利益の額が確定されるプロセスは、人や人との関係が規定するのではない。法人は資本家、金融債権者の集まりである。法人を設立し、法を媒介に実体のあるものとし、労働力商品からの搾取の結果であり、搾取の源泉となる現金資産をそこに分散させる。

資本家、法人共に、相互に関係はあるが、金融資本家との資本関係により法律行為により別個に存在させられた実体であるから、法人、個人の一方のみ課税にしたのでは、使用人の労賃を使用人に負担させることとなり、実体ある資本家の課税の土台となる所得の一部が課税を免れることになる。

法人所得が益金不算入となり、オフショアの使用により株主の配当所得が非課税となれば、二重非課税又は全く課税がされないことになる。金融資本家、金融債権者との経済関係、所有関係によって法人の利益確定のプロセスは規定される。金融資本家、融資の債権者を所有する資本家は、投融資を受けざるを得なくさせられた者の債権者たる銀行との生産関係を通じて、所有する経済関係、資本関係を土台に、役員、使用人の給与の額、棚卸の算定過程、在庫数の規定過程、保険の加入、セックスにまで介入する。

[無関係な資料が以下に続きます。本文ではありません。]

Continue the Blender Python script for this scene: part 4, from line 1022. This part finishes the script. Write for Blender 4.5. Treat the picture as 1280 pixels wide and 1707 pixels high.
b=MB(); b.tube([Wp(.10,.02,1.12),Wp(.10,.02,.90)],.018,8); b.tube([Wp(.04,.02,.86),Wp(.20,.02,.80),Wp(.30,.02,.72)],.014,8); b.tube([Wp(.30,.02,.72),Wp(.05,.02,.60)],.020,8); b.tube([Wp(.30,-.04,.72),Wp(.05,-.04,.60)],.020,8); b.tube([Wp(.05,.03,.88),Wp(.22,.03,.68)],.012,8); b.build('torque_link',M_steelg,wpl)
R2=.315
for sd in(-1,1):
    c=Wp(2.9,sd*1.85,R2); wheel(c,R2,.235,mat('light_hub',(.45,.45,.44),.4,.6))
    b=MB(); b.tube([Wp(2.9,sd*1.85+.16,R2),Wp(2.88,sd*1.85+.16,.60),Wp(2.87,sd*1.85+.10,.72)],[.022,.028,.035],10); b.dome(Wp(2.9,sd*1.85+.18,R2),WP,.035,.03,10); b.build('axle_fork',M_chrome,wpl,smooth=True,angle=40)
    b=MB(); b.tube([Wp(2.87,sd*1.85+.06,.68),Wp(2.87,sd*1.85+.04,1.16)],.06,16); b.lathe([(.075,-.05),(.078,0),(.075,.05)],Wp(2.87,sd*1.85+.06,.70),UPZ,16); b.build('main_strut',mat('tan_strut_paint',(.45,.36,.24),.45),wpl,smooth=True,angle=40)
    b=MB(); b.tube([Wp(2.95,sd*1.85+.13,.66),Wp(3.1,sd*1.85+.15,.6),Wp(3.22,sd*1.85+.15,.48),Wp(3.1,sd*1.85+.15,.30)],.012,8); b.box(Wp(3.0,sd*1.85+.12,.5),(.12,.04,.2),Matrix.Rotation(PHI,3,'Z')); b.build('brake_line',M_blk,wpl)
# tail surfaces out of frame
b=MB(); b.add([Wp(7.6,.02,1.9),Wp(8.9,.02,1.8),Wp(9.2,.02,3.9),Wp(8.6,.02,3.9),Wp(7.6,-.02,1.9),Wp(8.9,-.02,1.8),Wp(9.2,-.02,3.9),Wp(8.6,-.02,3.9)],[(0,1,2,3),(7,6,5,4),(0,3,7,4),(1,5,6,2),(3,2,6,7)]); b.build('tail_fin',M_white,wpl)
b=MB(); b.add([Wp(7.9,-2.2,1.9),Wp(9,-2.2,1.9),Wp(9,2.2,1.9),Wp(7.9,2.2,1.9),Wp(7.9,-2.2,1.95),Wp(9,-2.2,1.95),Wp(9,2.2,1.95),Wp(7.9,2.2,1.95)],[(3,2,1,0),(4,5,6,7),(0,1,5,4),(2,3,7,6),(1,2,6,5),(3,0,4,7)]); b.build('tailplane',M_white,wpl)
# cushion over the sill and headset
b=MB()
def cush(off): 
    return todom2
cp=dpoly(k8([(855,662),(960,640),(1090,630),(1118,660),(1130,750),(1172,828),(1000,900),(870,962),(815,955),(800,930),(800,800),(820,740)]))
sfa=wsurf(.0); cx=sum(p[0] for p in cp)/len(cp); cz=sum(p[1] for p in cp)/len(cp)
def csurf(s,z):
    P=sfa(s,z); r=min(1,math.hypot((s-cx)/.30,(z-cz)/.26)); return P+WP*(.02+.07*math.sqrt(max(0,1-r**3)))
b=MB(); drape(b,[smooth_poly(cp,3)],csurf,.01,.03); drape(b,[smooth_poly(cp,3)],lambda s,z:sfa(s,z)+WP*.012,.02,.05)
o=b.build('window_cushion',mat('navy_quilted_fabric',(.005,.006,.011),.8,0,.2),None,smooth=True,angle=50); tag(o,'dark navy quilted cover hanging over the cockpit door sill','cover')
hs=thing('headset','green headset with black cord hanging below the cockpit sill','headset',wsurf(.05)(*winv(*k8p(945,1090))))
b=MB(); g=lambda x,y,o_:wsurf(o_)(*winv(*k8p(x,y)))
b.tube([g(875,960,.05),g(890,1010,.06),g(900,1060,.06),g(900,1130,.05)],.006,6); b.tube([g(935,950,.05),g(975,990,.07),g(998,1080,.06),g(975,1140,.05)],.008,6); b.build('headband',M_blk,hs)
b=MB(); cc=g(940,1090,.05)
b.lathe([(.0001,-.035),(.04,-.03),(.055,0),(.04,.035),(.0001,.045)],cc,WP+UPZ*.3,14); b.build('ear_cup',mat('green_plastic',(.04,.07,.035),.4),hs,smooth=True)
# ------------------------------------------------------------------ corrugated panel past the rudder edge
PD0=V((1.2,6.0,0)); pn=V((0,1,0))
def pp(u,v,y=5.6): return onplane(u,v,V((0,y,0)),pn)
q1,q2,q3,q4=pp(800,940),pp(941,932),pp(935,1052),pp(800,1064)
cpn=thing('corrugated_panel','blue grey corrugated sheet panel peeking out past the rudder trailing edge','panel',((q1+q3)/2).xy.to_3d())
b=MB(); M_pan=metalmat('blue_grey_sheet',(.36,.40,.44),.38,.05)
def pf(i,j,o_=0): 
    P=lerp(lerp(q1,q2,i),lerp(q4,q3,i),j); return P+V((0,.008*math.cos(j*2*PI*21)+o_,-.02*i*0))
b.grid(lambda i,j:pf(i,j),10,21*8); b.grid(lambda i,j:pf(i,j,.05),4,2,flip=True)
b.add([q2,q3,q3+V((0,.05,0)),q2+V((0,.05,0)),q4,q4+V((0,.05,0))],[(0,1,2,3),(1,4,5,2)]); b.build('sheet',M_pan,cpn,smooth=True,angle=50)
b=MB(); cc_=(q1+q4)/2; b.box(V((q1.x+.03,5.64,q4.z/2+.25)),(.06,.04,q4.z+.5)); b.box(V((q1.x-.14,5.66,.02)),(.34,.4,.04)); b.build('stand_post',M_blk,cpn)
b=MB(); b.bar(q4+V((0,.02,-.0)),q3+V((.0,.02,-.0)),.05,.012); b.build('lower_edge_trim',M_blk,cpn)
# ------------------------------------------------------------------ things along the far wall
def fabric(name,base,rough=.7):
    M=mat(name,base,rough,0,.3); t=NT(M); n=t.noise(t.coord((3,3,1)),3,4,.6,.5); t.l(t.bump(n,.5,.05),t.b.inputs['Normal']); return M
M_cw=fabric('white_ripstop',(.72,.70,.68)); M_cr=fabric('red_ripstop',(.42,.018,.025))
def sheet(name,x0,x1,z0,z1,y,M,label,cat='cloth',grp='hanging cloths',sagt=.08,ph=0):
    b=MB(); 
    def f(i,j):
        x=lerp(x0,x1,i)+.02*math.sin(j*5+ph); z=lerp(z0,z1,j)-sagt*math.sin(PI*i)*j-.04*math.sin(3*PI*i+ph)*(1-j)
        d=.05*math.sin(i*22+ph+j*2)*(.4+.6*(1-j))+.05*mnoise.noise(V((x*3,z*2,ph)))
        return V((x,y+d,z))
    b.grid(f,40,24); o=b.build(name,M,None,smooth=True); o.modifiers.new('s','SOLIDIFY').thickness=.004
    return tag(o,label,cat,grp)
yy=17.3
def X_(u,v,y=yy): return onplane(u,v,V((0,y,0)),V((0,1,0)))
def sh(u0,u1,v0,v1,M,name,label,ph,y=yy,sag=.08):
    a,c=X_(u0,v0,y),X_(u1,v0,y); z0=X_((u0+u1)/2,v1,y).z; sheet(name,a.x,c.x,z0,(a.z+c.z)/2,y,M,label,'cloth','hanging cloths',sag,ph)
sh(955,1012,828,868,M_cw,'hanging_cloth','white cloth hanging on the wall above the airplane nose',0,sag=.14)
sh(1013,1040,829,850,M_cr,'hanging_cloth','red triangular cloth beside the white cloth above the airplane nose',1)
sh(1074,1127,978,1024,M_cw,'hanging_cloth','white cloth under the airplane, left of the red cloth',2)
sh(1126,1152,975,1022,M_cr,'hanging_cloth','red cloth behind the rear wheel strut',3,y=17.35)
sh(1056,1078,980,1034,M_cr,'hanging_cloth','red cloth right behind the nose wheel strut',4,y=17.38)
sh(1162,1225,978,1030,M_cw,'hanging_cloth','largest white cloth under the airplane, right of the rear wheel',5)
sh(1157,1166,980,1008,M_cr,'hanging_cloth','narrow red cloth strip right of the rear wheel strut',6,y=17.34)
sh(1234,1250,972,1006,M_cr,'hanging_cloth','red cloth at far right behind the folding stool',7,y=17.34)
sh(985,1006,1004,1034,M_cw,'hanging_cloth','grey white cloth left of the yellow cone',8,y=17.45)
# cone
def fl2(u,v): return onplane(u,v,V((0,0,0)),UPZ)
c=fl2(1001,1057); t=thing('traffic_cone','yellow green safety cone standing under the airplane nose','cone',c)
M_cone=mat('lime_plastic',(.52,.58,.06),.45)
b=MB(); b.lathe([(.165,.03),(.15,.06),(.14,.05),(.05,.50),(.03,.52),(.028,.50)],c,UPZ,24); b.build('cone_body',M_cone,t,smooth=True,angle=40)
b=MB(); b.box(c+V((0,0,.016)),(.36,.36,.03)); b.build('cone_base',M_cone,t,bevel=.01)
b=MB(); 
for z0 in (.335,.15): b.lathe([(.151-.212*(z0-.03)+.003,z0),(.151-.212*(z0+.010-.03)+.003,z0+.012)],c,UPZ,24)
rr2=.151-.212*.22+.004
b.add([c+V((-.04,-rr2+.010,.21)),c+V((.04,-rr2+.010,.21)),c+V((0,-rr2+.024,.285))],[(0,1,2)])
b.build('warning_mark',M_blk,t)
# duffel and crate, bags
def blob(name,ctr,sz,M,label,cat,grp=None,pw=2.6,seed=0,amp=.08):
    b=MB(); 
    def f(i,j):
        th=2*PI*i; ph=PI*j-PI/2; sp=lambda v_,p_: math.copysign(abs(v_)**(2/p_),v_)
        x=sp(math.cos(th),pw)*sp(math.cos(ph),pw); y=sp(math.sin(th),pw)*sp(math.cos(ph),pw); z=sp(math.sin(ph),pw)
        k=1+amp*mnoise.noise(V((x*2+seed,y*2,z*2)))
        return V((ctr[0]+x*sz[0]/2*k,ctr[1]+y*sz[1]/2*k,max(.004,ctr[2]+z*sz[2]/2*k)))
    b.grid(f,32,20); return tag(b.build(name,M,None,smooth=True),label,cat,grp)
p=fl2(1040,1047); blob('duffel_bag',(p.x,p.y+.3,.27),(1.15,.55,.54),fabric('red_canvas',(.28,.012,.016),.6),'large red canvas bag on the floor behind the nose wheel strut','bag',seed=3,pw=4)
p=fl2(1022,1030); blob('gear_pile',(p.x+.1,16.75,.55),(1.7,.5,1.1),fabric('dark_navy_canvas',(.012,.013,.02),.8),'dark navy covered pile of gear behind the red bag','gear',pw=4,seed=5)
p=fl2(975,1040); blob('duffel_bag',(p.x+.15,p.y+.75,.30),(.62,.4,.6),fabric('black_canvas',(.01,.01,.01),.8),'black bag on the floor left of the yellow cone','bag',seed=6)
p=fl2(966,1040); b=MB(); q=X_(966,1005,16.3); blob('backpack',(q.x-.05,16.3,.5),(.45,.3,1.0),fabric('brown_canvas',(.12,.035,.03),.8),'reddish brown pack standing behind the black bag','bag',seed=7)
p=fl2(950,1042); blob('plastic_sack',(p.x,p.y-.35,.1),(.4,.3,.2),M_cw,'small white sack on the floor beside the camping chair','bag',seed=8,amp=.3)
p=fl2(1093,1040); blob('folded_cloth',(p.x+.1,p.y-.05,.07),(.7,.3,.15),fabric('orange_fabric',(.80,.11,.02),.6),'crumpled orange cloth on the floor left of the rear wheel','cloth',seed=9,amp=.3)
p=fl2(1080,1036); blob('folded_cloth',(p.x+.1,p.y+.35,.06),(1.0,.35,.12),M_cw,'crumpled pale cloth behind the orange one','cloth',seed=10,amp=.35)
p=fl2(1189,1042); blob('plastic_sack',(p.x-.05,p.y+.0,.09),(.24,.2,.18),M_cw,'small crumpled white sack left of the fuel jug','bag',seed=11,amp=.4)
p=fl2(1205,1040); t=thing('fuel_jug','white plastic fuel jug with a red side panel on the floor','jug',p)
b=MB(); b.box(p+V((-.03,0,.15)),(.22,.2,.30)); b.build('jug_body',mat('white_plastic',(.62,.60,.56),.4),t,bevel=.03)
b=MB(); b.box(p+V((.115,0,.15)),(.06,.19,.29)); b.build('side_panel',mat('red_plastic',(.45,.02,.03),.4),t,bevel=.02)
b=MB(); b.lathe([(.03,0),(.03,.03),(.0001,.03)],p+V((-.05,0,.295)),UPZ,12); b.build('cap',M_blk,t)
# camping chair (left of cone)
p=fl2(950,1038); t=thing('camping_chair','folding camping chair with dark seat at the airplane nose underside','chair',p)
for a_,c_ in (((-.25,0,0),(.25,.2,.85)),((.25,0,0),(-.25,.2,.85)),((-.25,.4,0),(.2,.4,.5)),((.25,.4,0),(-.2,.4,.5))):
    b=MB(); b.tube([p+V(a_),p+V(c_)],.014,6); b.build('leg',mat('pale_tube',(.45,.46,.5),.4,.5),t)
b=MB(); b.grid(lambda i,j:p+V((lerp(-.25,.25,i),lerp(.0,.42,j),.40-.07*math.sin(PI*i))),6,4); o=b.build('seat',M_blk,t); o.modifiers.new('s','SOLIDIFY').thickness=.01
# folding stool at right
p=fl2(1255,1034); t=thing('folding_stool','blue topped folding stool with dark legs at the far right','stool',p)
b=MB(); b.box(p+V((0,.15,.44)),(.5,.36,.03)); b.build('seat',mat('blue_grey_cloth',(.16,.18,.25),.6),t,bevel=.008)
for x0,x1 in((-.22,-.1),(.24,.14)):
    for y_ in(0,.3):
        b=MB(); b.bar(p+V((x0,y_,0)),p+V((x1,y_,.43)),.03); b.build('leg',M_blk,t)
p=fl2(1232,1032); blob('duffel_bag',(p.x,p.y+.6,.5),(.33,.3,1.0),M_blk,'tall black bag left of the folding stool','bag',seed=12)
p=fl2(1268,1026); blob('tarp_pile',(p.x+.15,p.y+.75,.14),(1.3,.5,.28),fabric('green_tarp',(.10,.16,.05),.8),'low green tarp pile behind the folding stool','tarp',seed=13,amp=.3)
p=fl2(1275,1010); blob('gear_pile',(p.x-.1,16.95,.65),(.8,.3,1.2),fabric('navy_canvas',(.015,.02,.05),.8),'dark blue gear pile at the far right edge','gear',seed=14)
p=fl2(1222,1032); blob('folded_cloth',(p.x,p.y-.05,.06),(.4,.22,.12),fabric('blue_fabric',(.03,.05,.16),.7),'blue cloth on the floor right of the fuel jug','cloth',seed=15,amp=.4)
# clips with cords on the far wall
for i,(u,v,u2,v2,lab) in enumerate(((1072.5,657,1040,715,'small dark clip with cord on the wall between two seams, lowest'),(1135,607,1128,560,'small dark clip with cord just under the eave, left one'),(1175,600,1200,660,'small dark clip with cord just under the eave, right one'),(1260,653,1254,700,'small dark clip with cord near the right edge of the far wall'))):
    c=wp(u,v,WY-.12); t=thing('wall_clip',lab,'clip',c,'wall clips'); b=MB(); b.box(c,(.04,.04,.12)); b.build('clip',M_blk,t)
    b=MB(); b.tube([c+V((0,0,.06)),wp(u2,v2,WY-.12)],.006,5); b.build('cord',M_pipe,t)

利益を現実よりも大きく計上すれば、金融資本家は、実体のない信用やリスクやを持ち出し、実体のない目的を創設し、信用の保全目的、リスクヘッジ目的から納税者の使用人が自主的に行ったかのような主張をする。

納税者の使用人が過少計上を行わざるを得ないときは、リスクヘッジといった実体のないリスクを持ち出したり、節税目的という実体のない目的を創設したりして、納税者たる産業資本家、劣後金融資本家の使用人に自由意思による自己責任を負わせ、金融資本家との所有関係を土台として現金留保を蓄積せざるを得なくしていることを所有するメディアに報道させない。

会計上内部留保を構成するものは、現金資産だけでなく架空資本たる有価証券、固定資産、投資、法律上の権利という属性を付与して物象化した無形資産、繰延資産もあるが、全ての資産は、価値属性の備わっていない、測定の尺度となることができない現金商品と交換され、現金、資産に価値属性が付与され、金融資本家が現金留保の蓄積を所有関係を土台に搾取を行わせる源泉となるのは、現金資産である。

利益操作をせざるを得なくさせられた法人の経営者属性が付与された資本、生産手段を持たない労働者、は自由意思は存在しない。利益操作を叩く理由として、投資家保護、融資を行う債権者である金融資本家の保護を唱える者がいるが、利益操作を規定しているのは、金融資本家の経済関係、資本関係であって、金融資本家の保護を唱えることは、金融資産家に逃げ口上を与えることである。金融資本家に所有関係を土台に投融資を行わざるを得なくさせられた劣後金融資本家や産業資本家によって、利子配当払い、その原資となる拠出を転嫁される、納税を転嫁される労働者の存在が、利益操作に関する問題提起の土台となるのである。